Josh Rubinsky, a Center City-based labor lawyer, said he’s helping to file guards’ unemployment claims and signed up an initial 15 clients for a class-action complaint he’s drafting for violation of Pennsylvania’s wage payment collection and minimum-wage acts.
Rubinsky said Sovereign, its owners and employer clients could potentially be liable, not only for back pay, but also for penalties of 25% on unpaid wages, plus 25% of each of the checks that weren’t paid as of scheduled paydays, paid later than the company’s promised paydays, and for lawyer fees. In some cases, he said, unpaid wages can trigger criminal prosecution.
The guards at PHA facilities were paid $16 an hour or $18 if they were firearms-certified and armed. That’s roughly half the $29 to $38 an hour Sovereign collected from PHA.
“The way they went about it, it was crazy,” said Karon “Ron” Jones, a former Sovereign armed guard who worked at PHA’s South Philly data center for $18 an hour until he left in May.

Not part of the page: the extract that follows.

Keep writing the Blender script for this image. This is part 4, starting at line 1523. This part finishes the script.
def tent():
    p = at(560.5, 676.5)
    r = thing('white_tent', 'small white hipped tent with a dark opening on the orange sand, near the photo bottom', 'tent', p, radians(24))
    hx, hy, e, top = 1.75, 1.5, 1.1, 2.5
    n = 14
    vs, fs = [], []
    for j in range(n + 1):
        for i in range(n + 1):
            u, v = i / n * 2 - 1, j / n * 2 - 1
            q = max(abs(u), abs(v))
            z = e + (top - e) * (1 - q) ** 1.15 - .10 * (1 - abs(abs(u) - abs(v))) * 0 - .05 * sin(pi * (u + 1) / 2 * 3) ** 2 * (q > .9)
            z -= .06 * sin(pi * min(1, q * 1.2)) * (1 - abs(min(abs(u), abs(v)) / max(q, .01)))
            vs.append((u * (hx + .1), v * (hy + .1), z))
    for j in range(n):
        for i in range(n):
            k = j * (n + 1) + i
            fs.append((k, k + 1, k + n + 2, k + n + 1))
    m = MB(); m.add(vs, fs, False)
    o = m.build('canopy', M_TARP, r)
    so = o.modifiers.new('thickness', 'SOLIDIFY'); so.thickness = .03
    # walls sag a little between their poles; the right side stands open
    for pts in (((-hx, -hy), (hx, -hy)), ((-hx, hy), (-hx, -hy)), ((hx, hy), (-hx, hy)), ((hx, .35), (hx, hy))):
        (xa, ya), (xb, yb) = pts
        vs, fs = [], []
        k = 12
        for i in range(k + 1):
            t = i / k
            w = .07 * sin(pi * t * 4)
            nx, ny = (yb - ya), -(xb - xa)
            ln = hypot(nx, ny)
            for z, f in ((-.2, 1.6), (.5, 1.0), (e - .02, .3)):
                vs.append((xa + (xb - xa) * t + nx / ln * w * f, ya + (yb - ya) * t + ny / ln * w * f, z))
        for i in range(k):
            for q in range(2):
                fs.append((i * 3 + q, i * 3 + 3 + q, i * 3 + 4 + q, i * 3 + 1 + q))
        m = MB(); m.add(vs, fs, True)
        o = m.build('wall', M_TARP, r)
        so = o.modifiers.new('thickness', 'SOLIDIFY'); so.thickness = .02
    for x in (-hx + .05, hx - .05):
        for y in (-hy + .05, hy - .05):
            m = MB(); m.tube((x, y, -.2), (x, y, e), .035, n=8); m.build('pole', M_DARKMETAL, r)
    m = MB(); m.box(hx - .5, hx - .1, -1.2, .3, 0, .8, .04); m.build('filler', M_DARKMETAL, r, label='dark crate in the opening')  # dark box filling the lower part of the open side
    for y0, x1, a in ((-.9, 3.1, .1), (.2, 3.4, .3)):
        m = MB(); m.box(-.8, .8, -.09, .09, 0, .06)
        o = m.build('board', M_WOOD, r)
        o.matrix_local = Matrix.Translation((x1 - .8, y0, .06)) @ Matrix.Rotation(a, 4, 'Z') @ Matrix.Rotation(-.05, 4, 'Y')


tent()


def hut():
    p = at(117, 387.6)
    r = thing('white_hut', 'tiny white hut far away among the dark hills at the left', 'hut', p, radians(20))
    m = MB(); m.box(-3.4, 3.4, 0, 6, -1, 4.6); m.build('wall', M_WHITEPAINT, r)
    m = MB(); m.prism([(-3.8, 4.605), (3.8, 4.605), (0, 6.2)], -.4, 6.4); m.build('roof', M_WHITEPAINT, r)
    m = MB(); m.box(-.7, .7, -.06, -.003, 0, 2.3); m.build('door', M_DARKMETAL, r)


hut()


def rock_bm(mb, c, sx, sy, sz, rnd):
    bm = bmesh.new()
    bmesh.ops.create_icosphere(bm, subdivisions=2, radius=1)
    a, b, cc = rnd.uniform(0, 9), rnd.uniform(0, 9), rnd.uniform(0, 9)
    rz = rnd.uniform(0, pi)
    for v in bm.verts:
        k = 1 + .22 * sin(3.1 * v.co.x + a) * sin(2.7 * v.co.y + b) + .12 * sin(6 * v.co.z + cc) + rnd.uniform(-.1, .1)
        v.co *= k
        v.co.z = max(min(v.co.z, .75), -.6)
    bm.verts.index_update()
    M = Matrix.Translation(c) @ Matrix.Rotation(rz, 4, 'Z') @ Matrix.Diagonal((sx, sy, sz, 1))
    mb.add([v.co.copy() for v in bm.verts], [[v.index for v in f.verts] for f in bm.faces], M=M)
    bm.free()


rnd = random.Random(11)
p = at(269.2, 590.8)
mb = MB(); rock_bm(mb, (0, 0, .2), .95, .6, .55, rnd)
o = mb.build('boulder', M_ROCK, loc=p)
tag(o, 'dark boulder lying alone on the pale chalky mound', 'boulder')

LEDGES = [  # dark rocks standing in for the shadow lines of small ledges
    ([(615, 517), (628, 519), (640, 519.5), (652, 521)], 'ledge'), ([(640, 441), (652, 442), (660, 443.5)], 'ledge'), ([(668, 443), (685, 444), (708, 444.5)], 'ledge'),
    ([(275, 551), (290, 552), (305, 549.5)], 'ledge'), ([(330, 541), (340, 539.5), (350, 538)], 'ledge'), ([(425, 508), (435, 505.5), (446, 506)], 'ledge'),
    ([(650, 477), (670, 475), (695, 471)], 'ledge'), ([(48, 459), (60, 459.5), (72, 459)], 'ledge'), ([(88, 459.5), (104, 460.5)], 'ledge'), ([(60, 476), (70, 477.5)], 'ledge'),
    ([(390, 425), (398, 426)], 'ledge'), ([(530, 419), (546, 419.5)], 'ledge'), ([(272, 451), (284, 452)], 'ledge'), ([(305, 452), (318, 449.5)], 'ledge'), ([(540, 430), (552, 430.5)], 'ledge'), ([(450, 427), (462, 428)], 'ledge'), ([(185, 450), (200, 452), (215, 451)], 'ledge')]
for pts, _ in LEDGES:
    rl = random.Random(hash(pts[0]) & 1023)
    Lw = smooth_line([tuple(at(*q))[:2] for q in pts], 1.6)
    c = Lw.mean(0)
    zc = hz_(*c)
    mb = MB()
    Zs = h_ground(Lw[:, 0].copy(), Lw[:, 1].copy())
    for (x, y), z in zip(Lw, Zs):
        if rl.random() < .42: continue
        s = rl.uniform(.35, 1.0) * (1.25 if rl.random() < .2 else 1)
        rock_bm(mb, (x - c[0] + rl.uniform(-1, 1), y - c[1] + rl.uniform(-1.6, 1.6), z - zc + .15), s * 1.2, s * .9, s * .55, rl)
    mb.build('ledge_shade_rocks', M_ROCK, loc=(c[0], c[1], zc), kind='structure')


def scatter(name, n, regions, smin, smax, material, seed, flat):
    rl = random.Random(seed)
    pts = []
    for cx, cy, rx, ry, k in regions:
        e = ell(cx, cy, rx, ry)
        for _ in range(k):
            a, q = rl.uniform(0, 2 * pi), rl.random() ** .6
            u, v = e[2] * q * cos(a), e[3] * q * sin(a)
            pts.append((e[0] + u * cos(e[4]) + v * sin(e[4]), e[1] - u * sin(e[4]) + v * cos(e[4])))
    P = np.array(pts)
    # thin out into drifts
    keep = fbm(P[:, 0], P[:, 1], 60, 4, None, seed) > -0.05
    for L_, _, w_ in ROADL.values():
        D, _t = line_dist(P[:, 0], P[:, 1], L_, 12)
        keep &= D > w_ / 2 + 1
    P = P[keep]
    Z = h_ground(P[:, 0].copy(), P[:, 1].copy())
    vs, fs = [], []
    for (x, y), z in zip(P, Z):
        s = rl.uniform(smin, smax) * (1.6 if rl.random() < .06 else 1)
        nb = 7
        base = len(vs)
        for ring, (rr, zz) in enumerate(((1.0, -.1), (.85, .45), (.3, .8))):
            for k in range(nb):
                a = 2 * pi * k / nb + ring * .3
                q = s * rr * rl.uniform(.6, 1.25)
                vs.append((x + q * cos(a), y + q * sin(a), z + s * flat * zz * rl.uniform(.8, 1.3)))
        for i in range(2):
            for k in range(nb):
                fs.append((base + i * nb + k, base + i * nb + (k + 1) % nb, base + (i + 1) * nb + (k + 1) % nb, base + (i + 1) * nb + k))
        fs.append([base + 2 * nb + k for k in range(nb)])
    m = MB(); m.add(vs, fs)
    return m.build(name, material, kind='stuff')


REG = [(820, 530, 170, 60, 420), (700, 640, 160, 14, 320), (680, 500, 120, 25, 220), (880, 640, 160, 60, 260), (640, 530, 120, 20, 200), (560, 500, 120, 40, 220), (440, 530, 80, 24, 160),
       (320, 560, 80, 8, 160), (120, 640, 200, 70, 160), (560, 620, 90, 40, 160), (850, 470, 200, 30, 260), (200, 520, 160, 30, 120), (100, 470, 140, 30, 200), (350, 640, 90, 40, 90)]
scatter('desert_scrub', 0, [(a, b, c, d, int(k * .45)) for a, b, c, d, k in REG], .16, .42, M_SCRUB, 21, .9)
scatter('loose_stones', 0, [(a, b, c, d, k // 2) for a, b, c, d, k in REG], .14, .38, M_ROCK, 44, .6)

Jones said PHA’s own security officials “were well aware” of the company’s late and missing paychecks but told guards the agency “couldn’t control” the contractor’s payment practices. He collected his late paychecks in early July, six weeks after he left, after filing a complaint with Pennsylvania labor officials. He said he is still owed vacation pay and his uniform deposit.
Navy Yard business center managers say security there is contracted to Allied Universal, the formerly Conshohocken-based giant, with 800,000 employees. Allied Universal hired Sovereign and other guard providers as subcontractors at the Navy Yard.
Sovereign founder Cottom began his career as a security guard at SpectraGuard, a predecessor of Allied Universal. Allied Universal also used Sovereign guards at Philadelphia Gas Works until it was replaced in 2024 and its successor terminated Sovereign. Allied Universal didn’t respond to inquiries.